Sunday, October 17, 2004

There's only so much.

Several years ago, an older woman with whom I worked turned to me and said, "Have I ever told you my list of people who have wronged me?"

"Uhhh," I said. "Ummm, no?"

"Well, when I was seven," she said, "my twin sister ..."

I tried very hard not to hear the rest of her list. It took a lot of concentration. Since she was in her mid-sixties it was a very long list.

There's something horrifying in that. For nearly sixty years she'd held that grudge. In all those years hadn't she ever looked at a seven year old and thought, "Wow, kids are dumb sometimes! Why am I still mad about something a child did?"

I wonder sometimes about stupid things I've done in my life, about how I might have hurt people and not even known about it. It bothers me to think that there are people out there whom I have injured without realizing. I'm sure there are many, to my shame. I have been known to do some incredibly dumb things.

I wish I knew who they are so I could apologize to them.

Some actions I don't need to wonder about. I remember them all too clearly and I cringe at the memory. There are things that I have done that I was too ashamed of to apologize at the time, things for which I was too dumb to realize I needed to apologize, things that I was too busy being angry about to apologize. I wish I could go back, find those people, and apologize to them, too.

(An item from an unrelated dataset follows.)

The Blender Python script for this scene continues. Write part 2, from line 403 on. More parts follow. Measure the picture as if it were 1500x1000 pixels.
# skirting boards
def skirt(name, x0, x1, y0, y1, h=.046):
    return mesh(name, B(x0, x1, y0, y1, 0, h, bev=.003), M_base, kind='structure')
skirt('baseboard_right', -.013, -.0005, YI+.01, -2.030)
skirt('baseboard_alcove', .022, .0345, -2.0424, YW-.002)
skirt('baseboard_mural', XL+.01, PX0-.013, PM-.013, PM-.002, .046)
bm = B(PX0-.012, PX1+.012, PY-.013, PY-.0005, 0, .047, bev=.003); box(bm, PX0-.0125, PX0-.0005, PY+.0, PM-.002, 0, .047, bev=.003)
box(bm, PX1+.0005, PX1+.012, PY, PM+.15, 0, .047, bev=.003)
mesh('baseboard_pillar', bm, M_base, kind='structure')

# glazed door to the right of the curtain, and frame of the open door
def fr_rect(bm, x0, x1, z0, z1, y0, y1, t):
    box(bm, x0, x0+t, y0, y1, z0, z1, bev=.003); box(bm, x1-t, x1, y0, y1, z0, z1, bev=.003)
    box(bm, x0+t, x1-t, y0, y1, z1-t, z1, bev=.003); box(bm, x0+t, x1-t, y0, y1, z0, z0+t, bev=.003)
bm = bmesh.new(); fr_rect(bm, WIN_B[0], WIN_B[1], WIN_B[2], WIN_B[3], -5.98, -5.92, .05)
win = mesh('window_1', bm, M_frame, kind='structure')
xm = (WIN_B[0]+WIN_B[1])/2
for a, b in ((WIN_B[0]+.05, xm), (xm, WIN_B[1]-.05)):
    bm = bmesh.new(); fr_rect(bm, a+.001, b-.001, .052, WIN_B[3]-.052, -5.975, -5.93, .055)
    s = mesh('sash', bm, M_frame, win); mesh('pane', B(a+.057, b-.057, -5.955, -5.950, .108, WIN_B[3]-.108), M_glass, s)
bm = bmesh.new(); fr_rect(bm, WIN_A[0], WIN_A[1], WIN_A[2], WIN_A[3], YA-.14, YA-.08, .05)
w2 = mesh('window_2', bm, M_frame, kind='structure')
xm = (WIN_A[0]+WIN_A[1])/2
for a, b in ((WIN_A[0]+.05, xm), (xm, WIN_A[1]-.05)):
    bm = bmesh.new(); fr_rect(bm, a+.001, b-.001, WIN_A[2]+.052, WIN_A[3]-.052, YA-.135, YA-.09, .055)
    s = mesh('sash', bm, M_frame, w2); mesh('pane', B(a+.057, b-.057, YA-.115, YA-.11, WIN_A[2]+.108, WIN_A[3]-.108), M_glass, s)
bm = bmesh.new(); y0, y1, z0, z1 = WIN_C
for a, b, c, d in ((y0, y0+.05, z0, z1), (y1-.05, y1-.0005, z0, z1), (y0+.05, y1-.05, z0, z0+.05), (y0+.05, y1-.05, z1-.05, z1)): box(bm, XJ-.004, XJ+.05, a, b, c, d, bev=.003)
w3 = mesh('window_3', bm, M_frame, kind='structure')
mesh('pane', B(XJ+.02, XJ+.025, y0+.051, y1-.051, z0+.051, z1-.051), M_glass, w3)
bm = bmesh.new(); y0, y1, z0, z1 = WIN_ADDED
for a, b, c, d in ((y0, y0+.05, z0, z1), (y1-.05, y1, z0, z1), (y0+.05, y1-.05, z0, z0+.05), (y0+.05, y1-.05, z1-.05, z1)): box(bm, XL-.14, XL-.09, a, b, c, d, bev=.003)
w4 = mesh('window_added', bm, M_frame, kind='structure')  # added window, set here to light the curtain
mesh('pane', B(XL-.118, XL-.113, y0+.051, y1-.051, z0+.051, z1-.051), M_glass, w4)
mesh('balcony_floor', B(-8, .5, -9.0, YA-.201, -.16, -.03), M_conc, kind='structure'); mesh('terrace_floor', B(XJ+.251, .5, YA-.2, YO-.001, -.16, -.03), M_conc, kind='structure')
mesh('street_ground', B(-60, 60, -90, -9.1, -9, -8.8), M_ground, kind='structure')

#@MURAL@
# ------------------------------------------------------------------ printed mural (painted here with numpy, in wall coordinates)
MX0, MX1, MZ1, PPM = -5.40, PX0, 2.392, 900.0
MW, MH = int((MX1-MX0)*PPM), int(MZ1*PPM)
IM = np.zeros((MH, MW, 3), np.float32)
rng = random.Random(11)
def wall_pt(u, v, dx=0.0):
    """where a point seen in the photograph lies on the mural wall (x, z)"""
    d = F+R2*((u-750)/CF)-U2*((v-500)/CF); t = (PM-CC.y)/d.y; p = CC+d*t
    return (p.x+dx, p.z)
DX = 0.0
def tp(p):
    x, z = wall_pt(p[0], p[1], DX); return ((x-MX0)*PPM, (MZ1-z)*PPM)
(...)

One of the best things my mother ever did for me was to march me over to a friend's house, after I (in company with a group of other girls at church) had made the incredibly bad decision to mock her new shoes. Mom drove me a half hour out to this girl's house and made me apologize to her parents and to her, face to face. It was humiliating. It really affected me. I hadn't thought about her feelings, just my desire to be part of the group. Mom's punishment shocked me out of that, and I'm so grateful to her.

Wanting forgiveness from others, how can I not extend the same? At least, that's what I aspire to. I tend to hang on to my anger way too long sometimes. Learning to forgive hasn't been an easy thing for me. I don't want to wind up in my mid-sixties still counting the offenses, though. What a huge waste of my time and energy, of my life. I don't have enough of any to waste.